What to produce: Your task is to repeat the lines below exactly, excluding any pictures they contain.
---*---
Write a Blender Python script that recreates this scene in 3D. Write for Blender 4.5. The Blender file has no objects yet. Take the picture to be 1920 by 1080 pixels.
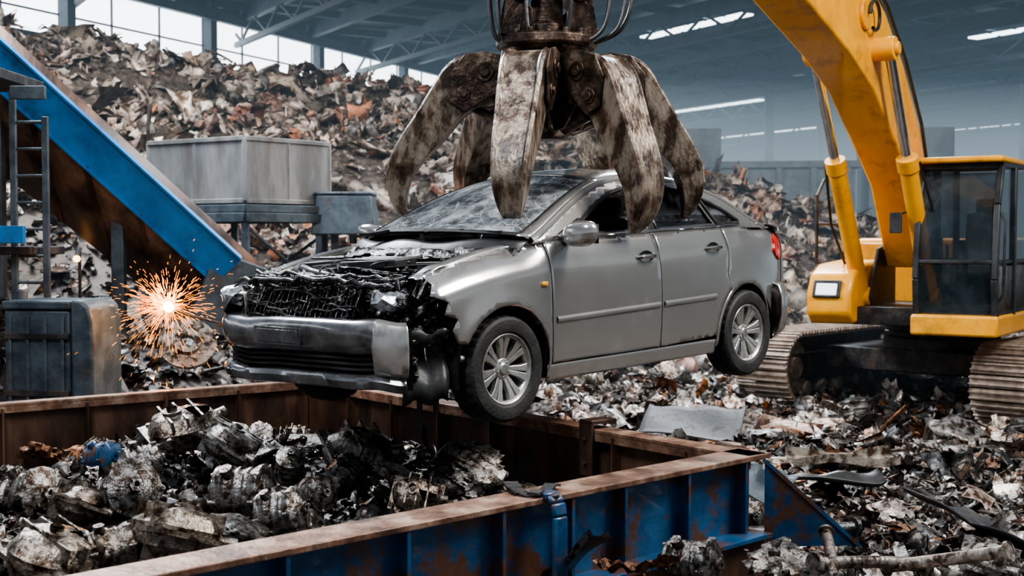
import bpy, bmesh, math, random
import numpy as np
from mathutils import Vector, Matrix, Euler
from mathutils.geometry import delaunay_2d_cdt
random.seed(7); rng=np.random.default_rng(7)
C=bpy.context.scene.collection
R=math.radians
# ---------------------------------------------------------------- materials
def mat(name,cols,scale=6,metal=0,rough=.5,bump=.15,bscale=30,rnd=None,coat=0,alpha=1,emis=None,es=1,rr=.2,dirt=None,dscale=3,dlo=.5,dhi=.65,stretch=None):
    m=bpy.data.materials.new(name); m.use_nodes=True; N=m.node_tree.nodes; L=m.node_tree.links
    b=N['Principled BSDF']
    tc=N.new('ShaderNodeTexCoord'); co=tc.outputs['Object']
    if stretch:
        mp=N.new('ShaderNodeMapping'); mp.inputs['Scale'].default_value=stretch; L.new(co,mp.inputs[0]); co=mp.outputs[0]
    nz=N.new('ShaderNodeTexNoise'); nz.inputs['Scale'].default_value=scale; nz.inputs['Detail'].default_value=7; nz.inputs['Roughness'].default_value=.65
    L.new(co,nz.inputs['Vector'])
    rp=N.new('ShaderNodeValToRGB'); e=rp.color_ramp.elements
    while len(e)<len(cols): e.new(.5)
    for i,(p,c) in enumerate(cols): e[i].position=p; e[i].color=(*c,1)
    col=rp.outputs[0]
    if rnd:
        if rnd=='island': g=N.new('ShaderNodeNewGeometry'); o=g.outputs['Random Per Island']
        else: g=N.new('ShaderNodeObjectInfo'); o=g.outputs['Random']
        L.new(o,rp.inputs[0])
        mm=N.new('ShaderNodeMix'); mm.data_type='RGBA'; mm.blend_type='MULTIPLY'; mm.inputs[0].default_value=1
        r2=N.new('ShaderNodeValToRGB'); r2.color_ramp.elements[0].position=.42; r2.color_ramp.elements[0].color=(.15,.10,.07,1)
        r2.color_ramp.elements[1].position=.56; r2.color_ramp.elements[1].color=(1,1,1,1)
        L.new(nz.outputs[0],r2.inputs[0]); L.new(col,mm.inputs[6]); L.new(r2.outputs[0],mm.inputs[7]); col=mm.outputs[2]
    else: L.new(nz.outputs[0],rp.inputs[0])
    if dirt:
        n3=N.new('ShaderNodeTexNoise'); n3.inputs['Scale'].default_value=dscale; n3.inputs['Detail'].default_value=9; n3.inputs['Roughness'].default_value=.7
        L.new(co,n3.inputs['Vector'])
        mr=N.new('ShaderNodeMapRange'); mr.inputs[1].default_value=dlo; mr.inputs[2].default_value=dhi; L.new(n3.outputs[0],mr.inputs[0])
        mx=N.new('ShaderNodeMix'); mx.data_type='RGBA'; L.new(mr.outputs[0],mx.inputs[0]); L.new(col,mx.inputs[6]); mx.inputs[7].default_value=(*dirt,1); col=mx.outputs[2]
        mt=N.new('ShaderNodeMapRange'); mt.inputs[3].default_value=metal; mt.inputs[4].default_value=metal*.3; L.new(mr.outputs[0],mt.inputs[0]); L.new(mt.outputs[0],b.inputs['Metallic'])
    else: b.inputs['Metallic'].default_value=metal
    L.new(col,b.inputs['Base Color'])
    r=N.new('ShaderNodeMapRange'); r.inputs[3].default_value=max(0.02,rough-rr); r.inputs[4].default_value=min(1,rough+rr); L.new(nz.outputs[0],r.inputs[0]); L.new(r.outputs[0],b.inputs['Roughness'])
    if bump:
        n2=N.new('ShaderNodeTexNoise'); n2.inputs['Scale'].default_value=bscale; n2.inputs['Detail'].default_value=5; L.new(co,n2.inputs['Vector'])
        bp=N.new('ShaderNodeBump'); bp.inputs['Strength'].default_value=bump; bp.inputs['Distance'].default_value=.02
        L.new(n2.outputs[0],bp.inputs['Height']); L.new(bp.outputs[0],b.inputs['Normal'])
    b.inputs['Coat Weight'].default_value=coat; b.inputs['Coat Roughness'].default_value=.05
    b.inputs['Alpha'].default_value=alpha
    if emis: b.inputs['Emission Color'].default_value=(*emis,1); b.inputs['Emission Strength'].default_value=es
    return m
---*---
Task response:
Write a Blender Python script that recreates this scene in 3D. Write for Blender 4.5. The Blender file has no objects yet. Take the picture to be 1920 by 1080 pixels.
import bpy, bmesh, math, random
import numpy as np
from mathutils import Vector, Matrix, Euler
from mathutils.geometry import delaunay_2d_cdt
random.seed(7); rng=np.random.default_rng(7)
C=bpy.context.scene.collection
R=math.radians
# ---------------------------------------------------------------- materials
def mat(name,cols,scale=6,metal=0,rough=.5,bump=.15,bscale=30,rnd=None,coat=0,alpha=1,emis=None,es=1,rr=.2,dirt=None,dscale=3,dlo=.5,dhi=.65,stretch=None):
    m=bpy.data.materials.new(name); m.use_nodes=True; N=m.node_tree.nodes; L=m.node_tree.links
    b=N['Principled BSDF']
    tc=N.new('ShaderNodeTexCoord'); co=tc.outputs['Object']
    if stretch:
        mp=N.new('ShaderNodeMapping'); mp.inputs['Scale'].default_value=stretch; L.new(co,mp.inputs[0]); co=mp.outputs[0]
    nz=N.new('ShaderNodeTexNoise'); nz.inputs['Scale'].default_value=scale; nz.inputs['Detail'].default_value=7; nz.inputs['Roughness'].default_value=.65
    L.new(co,nz.inputs['Vector'])
    rp=N.new('ShaderNodeValToRGB'); e=rp.color_ramp.elements
    while len(e)<len(cols): e.new(.5)
    for i,(p,c) in enumerate(cols): e[i].position=p; e[i].color=(*c,1)
    col=rp.outputs[0]
    if rnd:
        if rnd=='island': g=N.new('ShaderNodeNewGeometry'); o=g.outputs['Random Per Island']
        else: g=N.new('ShaderNodeObjectInfo'); o=g.outputs['Random']
        L.new(o,rp.inputs[0])
        mm=N.new('ShaderNodeMix'); mm.data_type='RGBA'; mm.blend_type='MULTIPLY'; mm.inputs[0].default_value=1
        r2=N.new('ShaderNodeValToRGB'); r2.color_ramp.elements[0].position=.42; r2.color_ramp.elements[0].color=(.15,.10,.07,1)
        r2.color_ramp.elements[1].position=.56; r2.color_ramp.elements[1].color=(1,1,1,1)
        L.new(nz.outputs[0],r2.inputs[0]); L.new(col,mm.inputs[6]); L.new(r2.outputs[0],mm.inputs[7]); col=mm.outputs[2]
    else: L.new(nz.outputs[0],rp.inputs[0])
    if dirt:
        n3=N.new('ShaderNodeTexNoise'); n3.inputs['Scale'].default_value=dscale; n3.inputs['Detail'].default_value=9; n3.inputs['Roughness'].default_value=.7
        L.new(co,n3.inputs['Vector'])
        mr=N.new('ShaderNodeMapRange'); mr.inputs[1].default_value=dlo; mr.inputs[2].default_value=dhi; L.new(n3.outputs[0],mr.inputs[0])
        mx=N.new('ShaderNodeMix'); mx.data_type='RGBA'; L.new(mr.outputs[0],mx.inputs[0]); L.new(col,mx.inputs[6]); mx.inputs[7].default_value=(*dirt,1); col=mx.outputs[2]
        mt=N.new('ShaderNodeMapRange'); mt.inputs[3].default_value=metal; mt.inputs[4].default_value=metal*.3; L.new(mr.outputs[0],mt.inputs[0]); L.new(mt.outputs[0],b.inputs['Metallic'])
    else: b.inputs['Metallic'].default_value=metal
    L.new(col,b.inputs['Base Color'])
    r=N.new('ShaderNodeMapRange'); r.inputs[3].default_value=max(0.02,rough-rr); r.inputs[4].default_value=min(1,rough+rr); L.new(nz.outputs[0],r.inputs[0]); L.new(r.outputs[0],b.inputs['Roughness'])
    if bump:
        n2=N.new('ShaderNodeTexNoise'); n2.inputs['Scale'].default_value=bscale; n2.inputs['Detail'].default_value=5; L.new(co,n2.inputs['Vector'])
        bp=N.new('ShaderNodeBump'); bp.inputs['Strength'].default_value=bump; bp.inputs['Distance'].default_value=.02
        L.new(n2.outputs[0],bp.inputs['Height']); L.new(bp.outputs[0],b.inputs['Normal'])
    b.inputs['Coat Weight'].default_value=coat; b.inputs['Coat Roughness'].default_value=.05
    b.inputs['Alpha'].default_value=alpha
    if emis: b.inputs['Emission Color'].default_value=(*emis,1); b.inputs['Emission Strength'].default_value=es
    return m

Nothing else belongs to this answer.